U really think that? I think it’s a great idea.
Anyway, the point was to see how a writer presents a new institution proposal.
Are Chris Masse’s Ideas Crazy ENOUGH For Google??
http://www.midasoracle.org/200.....or-google/
Chris: I have spoken to over 100 professors personally, from one of my siblings all the way to Greg Mankiw. 95% of them are fairly mediocre or worse. I have spoken to over 1000 Wall Street professionals, and only about 80% of them are as unimpressive to me as professors.
Do you know many professors Chris? Most of them are the religious priests Tom Kuhn identifies in his “Structure of Scientific Revolutions”, building on someone else’s paradigm and then sniveling for tenure and then not taking any meaningful risks.

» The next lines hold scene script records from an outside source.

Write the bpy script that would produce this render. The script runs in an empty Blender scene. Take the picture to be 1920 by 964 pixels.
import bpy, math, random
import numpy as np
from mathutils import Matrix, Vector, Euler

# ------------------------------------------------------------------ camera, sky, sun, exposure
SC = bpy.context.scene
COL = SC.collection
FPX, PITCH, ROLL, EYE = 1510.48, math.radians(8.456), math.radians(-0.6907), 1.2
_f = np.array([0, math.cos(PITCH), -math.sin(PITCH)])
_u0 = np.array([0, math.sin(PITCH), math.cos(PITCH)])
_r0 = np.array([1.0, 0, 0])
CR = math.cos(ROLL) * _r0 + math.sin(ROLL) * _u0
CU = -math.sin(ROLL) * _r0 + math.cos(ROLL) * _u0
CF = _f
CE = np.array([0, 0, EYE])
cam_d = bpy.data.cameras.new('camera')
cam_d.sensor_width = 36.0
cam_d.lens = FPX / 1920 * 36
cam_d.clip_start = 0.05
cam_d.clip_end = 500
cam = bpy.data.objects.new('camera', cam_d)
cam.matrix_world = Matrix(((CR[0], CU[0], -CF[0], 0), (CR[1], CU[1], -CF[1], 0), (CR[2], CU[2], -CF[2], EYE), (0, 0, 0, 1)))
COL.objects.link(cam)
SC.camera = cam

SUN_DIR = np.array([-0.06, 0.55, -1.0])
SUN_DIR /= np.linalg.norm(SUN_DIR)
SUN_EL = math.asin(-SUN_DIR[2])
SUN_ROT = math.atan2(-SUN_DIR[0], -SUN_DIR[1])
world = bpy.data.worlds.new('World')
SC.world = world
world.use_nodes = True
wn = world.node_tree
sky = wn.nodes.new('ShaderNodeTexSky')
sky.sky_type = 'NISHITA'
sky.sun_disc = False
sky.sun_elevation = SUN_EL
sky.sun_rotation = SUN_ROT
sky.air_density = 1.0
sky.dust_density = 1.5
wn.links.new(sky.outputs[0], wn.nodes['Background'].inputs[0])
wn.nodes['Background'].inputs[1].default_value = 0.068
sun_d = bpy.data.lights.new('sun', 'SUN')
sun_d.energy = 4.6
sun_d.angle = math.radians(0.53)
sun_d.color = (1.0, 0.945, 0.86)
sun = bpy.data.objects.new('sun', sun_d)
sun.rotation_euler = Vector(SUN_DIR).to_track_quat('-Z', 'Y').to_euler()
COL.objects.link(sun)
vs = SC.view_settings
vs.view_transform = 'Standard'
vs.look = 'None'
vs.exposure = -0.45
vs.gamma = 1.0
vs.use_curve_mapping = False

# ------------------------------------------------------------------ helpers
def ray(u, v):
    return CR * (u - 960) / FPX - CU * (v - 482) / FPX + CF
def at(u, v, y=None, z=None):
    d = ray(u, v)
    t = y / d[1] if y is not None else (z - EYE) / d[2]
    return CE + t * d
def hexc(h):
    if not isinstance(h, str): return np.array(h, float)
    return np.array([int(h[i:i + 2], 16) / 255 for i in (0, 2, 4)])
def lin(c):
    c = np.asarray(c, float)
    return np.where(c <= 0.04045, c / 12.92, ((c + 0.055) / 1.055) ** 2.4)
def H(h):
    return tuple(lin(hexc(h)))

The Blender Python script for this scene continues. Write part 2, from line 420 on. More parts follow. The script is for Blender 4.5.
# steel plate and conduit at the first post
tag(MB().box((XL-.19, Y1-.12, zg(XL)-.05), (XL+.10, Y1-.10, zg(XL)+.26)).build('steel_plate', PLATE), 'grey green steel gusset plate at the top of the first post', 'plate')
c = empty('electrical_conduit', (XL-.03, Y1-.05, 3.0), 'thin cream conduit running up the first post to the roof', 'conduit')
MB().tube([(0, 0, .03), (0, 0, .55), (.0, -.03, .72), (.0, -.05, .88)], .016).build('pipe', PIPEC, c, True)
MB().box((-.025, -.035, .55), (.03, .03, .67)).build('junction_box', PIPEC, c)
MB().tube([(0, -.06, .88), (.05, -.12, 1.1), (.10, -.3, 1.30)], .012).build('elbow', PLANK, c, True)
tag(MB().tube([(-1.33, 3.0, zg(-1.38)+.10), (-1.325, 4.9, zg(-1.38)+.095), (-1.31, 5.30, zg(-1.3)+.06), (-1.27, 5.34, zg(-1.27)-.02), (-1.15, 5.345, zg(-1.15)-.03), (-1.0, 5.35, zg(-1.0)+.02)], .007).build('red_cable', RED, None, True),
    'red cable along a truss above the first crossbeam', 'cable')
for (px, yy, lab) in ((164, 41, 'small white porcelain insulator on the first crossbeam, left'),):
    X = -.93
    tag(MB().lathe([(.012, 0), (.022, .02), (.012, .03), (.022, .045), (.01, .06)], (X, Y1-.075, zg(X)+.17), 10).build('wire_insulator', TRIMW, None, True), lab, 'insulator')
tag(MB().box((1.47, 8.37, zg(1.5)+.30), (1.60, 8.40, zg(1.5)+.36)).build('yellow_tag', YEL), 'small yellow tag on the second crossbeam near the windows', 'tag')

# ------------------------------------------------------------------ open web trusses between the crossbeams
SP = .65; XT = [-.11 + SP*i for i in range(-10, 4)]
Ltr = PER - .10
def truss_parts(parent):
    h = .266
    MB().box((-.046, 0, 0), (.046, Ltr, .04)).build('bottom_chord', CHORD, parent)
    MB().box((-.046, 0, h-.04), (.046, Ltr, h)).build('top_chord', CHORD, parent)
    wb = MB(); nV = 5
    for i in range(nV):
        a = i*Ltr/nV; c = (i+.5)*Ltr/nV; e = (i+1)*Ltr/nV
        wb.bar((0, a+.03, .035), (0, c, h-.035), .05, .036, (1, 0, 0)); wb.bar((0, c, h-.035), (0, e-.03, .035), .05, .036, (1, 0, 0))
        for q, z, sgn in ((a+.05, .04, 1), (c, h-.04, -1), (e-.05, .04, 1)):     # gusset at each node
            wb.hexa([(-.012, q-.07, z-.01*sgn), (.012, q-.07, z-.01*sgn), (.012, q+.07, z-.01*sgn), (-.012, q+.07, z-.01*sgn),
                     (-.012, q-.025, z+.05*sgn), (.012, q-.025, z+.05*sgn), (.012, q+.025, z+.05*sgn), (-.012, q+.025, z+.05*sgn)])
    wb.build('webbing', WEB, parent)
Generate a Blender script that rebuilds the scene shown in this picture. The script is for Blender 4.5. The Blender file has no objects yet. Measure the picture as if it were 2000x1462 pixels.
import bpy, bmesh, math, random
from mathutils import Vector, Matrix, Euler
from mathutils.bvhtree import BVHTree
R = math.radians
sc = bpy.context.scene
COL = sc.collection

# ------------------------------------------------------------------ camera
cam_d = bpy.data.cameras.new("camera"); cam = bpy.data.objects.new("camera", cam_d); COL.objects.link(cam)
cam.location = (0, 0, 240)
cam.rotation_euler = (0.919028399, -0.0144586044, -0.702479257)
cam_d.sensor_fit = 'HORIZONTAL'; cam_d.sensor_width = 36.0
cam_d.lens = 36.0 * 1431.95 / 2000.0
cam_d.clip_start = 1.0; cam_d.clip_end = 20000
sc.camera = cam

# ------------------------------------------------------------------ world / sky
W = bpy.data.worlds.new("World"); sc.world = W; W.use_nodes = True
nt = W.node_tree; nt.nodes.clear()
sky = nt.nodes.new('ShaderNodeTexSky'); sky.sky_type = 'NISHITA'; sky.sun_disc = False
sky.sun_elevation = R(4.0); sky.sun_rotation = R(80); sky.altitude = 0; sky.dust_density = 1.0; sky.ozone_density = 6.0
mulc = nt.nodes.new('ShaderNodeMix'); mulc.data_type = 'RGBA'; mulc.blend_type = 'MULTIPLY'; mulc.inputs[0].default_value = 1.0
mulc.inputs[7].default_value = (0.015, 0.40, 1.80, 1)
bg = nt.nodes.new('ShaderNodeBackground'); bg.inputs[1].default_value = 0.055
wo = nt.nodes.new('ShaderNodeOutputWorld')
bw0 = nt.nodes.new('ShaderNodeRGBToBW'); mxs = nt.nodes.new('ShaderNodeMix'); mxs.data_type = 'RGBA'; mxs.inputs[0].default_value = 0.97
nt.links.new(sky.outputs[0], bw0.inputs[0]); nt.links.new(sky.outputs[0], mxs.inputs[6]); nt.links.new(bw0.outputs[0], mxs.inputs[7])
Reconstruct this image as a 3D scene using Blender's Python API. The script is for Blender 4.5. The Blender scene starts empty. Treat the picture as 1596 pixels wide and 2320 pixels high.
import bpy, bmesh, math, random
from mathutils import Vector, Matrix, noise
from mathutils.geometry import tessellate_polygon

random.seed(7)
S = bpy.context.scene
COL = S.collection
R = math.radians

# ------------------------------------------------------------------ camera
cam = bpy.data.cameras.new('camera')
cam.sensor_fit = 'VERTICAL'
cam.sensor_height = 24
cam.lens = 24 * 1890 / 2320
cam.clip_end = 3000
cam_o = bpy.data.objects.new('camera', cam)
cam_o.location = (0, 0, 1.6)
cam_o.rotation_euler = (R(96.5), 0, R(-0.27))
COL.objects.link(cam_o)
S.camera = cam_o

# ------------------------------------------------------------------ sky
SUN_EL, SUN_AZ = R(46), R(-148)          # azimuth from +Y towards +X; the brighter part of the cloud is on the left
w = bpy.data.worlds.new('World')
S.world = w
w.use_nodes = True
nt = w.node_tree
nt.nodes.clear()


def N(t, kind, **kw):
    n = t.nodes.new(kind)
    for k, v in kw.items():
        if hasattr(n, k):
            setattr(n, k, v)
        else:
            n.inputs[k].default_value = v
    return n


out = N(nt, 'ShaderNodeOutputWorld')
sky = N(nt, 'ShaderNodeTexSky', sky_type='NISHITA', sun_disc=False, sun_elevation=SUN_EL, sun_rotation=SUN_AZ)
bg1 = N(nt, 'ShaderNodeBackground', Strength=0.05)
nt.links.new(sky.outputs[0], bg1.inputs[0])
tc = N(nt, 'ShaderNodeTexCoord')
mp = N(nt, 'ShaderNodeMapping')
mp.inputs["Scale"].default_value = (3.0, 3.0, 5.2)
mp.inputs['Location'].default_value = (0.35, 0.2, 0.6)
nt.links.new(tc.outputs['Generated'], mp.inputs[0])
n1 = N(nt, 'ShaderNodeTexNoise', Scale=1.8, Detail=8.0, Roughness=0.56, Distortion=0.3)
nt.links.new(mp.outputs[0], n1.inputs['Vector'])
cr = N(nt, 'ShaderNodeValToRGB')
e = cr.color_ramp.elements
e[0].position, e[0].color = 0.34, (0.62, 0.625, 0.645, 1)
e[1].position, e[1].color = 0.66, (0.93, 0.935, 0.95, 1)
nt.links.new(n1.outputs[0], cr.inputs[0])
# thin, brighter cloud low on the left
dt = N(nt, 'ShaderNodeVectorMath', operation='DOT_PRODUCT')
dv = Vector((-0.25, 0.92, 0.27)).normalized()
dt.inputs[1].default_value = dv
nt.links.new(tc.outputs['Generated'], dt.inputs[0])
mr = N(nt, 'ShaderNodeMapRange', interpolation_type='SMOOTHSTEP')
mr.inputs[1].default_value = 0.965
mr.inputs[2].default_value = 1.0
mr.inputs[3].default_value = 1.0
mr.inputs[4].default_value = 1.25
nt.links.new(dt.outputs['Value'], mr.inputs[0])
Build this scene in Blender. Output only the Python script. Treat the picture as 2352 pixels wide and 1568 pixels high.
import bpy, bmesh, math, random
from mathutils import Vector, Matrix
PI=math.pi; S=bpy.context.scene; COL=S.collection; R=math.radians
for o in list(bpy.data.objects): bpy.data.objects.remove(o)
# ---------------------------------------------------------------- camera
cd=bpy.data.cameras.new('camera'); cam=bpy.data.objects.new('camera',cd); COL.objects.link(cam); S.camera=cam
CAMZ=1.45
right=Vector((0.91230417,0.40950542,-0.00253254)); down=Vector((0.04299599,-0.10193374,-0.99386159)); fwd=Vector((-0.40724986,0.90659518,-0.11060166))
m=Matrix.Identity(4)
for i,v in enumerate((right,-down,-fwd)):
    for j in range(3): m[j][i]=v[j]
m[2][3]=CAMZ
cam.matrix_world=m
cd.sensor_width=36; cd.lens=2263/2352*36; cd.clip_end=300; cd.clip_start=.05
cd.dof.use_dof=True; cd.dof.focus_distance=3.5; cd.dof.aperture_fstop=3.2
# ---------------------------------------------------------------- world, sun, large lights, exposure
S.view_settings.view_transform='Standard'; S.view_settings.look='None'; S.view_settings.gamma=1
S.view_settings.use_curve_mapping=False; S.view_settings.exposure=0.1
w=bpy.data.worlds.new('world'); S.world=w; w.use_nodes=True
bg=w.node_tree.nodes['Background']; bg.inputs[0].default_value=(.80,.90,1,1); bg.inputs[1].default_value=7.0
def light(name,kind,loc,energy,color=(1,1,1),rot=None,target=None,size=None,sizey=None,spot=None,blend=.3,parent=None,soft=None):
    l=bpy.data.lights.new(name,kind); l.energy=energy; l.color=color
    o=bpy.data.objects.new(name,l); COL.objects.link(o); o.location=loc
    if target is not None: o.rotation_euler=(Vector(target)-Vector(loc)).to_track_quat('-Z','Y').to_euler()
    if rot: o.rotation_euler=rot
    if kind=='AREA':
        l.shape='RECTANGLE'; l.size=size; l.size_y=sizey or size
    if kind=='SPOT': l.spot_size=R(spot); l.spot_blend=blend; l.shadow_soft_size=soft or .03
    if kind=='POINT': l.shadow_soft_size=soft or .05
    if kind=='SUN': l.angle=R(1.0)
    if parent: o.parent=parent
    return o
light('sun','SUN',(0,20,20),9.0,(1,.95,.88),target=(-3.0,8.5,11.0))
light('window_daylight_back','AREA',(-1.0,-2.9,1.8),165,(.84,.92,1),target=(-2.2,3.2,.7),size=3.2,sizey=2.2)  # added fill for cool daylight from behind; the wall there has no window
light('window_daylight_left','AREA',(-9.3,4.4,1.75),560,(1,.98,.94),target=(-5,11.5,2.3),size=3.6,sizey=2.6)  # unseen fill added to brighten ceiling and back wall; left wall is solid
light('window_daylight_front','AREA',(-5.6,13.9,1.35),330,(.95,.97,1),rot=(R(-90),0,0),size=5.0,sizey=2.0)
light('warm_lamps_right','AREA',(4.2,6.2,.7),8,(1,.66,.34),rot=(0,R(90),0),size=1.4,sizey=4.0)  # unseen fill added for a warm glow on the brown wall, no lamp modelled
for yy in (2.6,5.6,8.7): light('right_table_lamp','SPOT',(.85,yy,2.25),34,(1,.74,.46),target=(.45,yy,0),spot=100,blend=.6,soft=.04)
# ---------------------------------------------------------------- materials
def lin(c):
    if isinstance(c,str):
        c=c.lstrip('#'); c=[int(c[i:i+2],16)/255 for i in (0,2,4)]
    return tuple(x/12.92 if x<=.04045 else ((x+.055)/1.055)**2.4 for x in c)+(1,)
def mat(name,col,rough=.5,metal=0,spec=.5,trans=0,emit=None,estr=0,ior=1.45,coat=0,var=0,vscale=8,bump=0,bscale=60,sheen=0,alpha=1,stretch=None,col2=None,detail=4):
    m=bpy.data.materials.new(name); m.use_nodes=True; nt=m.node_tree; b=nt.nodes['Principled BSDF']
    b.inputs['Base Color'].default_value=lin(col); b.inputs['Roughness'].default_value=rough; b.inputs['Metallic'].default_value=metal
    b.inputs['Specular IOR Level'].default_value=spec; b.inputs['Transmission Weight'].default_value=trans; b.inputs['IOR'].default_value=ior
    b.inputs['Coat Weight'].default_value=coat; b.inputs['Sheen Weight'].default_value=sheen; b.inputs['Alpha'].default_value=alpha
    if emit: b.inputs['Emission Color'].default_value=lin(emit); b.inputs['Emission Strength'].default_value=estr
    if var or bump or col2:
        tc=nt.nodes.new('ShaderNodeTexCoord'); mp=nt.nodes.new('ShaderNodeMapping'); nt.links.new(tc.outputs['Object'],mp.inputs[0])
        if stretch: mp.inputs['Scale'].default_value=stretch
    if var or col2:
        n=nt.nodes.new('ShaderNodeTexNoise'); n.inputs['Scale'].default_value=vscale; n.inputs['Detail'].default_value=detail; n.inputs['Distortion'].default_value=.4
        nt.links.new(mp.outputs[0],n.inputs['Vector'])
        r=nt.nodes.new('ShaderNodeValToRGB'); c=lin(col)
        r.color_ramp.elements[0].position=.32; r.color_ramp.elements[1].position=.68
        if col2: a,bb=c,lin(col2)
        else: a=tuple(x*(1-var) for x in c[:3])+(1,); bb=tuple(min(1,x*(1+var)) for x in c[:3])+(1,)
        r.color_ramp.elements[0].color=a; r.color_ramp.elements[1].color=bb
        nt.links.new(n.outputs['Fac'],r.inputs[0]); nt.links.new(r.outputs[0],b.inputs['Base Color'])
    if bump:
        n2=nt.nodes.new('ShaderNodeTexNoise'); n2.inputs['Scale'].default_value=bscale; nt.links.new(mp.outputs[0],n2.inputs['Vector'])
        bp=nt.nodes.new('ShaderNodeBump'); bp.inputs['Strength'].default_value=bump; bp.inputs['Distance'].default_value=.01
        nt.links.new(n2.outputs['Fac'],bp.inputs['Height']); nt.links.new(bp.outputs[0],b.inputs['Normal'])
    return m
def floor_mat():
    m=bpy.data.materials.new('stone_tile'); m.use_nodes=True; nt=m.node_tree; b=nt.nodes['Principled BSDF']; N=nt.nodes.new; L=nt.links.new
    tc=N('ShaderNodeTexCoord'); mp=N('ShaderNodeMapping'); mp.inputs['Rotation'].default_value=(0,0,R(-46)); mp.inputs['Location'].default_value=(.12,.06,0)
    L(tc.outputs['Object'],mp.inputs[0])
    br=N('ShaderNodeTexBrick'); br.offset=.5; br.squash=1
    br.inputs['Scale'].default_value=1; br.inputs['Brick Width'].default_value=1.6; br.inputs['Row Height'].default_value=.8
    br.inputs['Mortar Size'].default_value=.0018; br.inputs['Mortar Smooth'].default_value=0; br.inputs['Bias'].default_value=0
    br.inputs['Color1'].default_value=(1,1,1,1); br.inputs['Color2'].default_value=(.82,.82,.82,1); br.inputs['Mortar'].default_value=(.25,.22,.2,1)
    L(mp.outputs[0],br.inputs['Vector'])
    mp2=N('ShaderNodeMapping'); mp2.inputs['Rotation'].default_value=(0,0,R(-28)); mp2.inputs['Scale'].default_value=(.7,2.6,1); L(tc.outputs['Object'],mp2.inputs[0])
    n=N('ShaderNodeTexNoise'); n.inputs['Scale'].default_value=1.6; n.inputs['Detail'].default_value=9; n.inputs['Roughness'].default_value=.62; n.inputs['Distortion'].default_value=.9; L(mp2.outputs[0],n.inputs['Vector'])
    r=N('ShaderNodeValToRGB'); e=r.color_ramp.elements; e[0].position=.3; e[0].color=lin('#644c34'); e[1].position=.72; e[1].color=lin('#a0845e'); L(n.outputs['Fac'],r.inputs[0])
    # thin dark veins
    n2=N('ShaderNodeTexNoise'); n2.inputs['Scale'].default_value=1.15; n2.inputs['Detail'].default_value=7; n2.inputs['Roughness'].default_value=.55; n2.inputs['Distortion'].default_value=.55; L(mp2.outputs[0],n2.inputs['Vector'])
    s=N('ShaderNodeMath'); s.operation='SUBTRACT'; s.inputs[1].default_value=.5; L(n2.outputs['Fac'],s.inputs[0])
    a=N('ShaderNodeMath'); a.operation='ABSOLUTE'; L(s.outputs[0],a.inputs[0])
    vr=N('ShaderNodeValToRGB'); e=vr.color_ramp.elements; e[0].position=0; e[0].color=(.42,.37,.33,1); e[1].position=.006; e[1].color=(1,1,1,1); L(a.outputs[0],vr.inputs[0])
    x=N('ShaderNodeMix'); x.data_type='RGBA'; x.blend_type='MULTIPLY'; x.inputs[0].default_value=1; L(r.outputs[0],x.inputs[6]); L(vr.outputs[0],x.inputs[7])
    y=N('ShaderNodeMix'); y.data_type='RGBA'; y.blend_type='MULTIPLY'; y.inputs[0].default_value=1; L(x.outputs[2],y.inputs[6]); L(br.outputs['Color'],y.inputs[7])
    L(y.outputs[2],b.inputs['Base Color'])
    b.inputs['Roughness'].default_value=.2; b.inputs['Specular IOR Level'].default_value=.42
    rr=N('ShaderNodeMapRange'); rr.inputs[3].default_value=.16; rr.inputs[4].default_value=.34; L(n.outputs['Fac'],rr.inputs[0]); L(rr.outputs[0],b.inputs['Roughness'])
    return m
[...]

I don’t “know” any professors. I read the papers on prediction markets from the economics scholars. Pretty good stuff, and thus I view them as smart. They have a flawed industry analysis and don’t have any vision for the future of this industry, but that’s just a side comment.
Your comment is interesting because I had in mind the professors in economics and “hard” science (e.g., physics), but you make me think that I dislike the liberal art professors. They are leftist idiots.
Maybe the flaw in Andy Rooney’s proposal, now that I think of it, is the self-appointing thing. Maybe the brightest professors should be picked by the best Wall Street professionals and the best Silicon Valley techno-entrepreneurs. Would you prefer that??